#### [YOUR GOAL]
Output every line of the material exactly, omitting images.

========================================

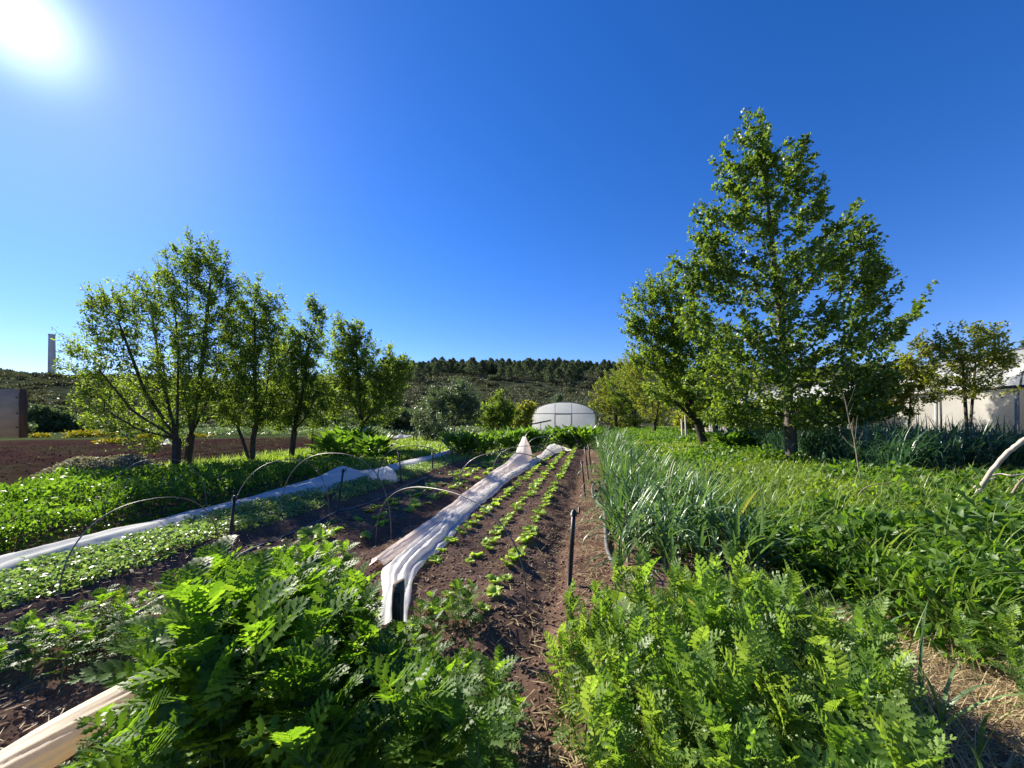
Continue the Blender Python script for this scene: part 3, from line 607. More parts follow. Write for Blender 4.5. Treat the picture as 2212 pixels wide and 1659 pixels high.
for r, n, a, bb in ((215, 56, 840, 1430), (208, 52, 845, 1430), (200, 48, 840, 1420), (190, 42, 840, 1400), (180, 30, 845, 1180), (170, 22, 850, 1110)):
    for px in np.linspace(a, bb, n) + RNG.uniform(-5, 5, n):
        pine(on_hill(px, r + RNG.uniform(-5, 5)) - np.array((0, 0, .2)), RNG.uniform(0.75, 1.15), 'dark green pine in the dense wood along the hill crest', 'pines of the crest wood')
for px, r in [(1085, 150), (1100, 146), (1120, 152), (1160, 150), (1175, 156), (1190, 152), (1205, 148), (1218, 154), (1232, 150), (1245, 158), (1255, 150), (1190, 140), (1230, 138), (900, 160), (920, 165), (945, 160), (970, 168), (1000, 165), (1020, 160), (1040, 168), (885, 150), (910, 145), (1062, 170), (1280, 165), (1300, 160)]:
    pine(on_hill(px + RNG.uniform(-4, 4), r) - np.array((0, 0, .2)), RNG.uniform(0.85, 1.2), 'dark pine standing loose on the slope below the crest wood', 'pines scattered on the slope')
for i, (px, r) in enumerate([(2196, 120), (2235, 118), (2260, 126)]):
    pine(on_hill(px, r), RNG.uniform(1.7, 2.0), 'dark pine showing above the long greenhouse roof', 'pines behind the long greenhouse')

def scrub_proto(seed, flat=0.6, n=420):
    rng = np.random.default_rng(seed); d = rdir(n, rng); d[:, 2] = np.abs(d[:, 2])
    lob = 1 + 0.25 * np.sin(np.arctan2(d[:, 1], d[:, 0]) * 3 + seed) + 0.2 * np.sin(d[:, 2] * 7 + seed * 2)
    P = d * (lob * rng.uniform(0.55, 1, n))[:, None] * np.array((1, 1, flat))
    D = nrm(d + rng.normal(size=(n, 3)) * 0.6); m = MB(); put_leaves(m, LEAF, P, D, rdir(n, rng) + np.array((0, 0, .5)), rng.uniform(0.16, 0.34, n))
    return m
SCR = [scrub_proto(70 + k, f).mesh('scrub', M['scrub']) for k, f in enumerate([0.55, 0.7, 0.45, 0.62])]
def bush(p, s, label, group, mesh, name='scrub_bush', cat='bush'):
    o = bpy.data.objects.new(name, mesh); COL.objects.link(o); o.location = p; o.scale = (s * RNG.uniform(.8, 1.4), s * RNG.uniform(.8, 1.4), s * RNG.uniform(.8, 1.1))
    o.rotation_euler = (0, 0, RNG.uniform(0, 6.28)); return tag(o, label, cat, group)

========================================

#### [SOLUTION TO THIS PROBLEM]
Continue the Blender Python script for this scene: part 3, from line 607. More parts follow. Write for Blender 4.5. Treat the picture as 2212 pixels wide and 1659 pixels high.
for r, n, a, bb in ((215, 56, 840, 1430), (208, 52, 845, 1430), (200, 48, 840, 1420), (190, 42, 840, 1400), (180, 30, 845, 1180), (170, 22, 850, 1110)):
    for px in np.linspace(a, bb, n) + RNG.uniform(-5, 5, n):
        pine(on_hill(px, r + RNG.uniform(-5, 5)) - np.array((0, 0, .2)), RNG.uniform(0.75, 1.15), 'dark green pine in the dense wood along the hill crest', 'pines of the crest wood')
for px, r in [(1085, 150), (1100, 146), (1120, 152), (1160, 150), (1175, 156), (1190, 152), (1205, 148), (1218, 154), (1232, 150), (1245, 158), (1255, 150), (1190, 140), (1230, 138), (900, 160), (920, 165), (945, 160), (970, 168), (1000, 165), (1020, 160), (1040, 168), (885, 150), (910, 145), (1062, 170), (1280, 165), (1300, 160)]:
    pine(on_hill(px + RNG.uniform(-4, 4), r) - np.array((0, 0, .2)), RNG.uniform(0.85, 1.2), 'dark pine standing loose on the slope below the crest wood', 'pines scattered on the slope')
for i, (px, r) in enumerate([(2196, 120), (2235, 118), (2260, 126)]):
    pine(on_hill(px, r), RNG.uniform(1.7, 2.0), 'dark pine showing above the long greenhouse roof', 'pines behind the long greenhouse')

def scrub_proto(seed, flat=0.6, n=420):
    rng = np.random.default_rng(seed); d = rdir(n, rng); d[:, 2] = np.abs(d[:, 2])
    lob = 1 + 0.25 * np.sin(np.arctan2(d[:, 1], d[:, 0]) * 3 + seed) + 0.2 * np.sin(d[:, 2] * 7 + seed * 2)
    P = d * (lob * rng.uniform(0.55, 1, n))[:, None] * np.array((1, 1, flat))
    D = nrm(d + rng.normal(size=(n, 3)) * 0.6); m = MB(); put_leaves(m, LEAF, P, D, rdir(n, rng) + np.array((0, 0, .5)), rng.uniform(0.16, 0.34, n))
    return m
SCR = [scrub_proto(70 + k, f).mesh('scrub', M['scrub']) for k, f in enumerate([0.55, 0.7, 0.45, 0.62])]
def bush(p, s, label, group, mesh, name='scrub_bush', cat='bush'):
    o = bpy.data.objects.new(name, mesh); COL.objects.link(o); o.location = p; o.scale = (s * RNG.uniform(.8, 1.4), s * RNG.uniform(.8, 1.4), s * RNG.uniform(.8, 1.1))
    o.rotation_euler = (0, 0, RNG.uniform(0, 6.28)); return tag(o, label, cat, group)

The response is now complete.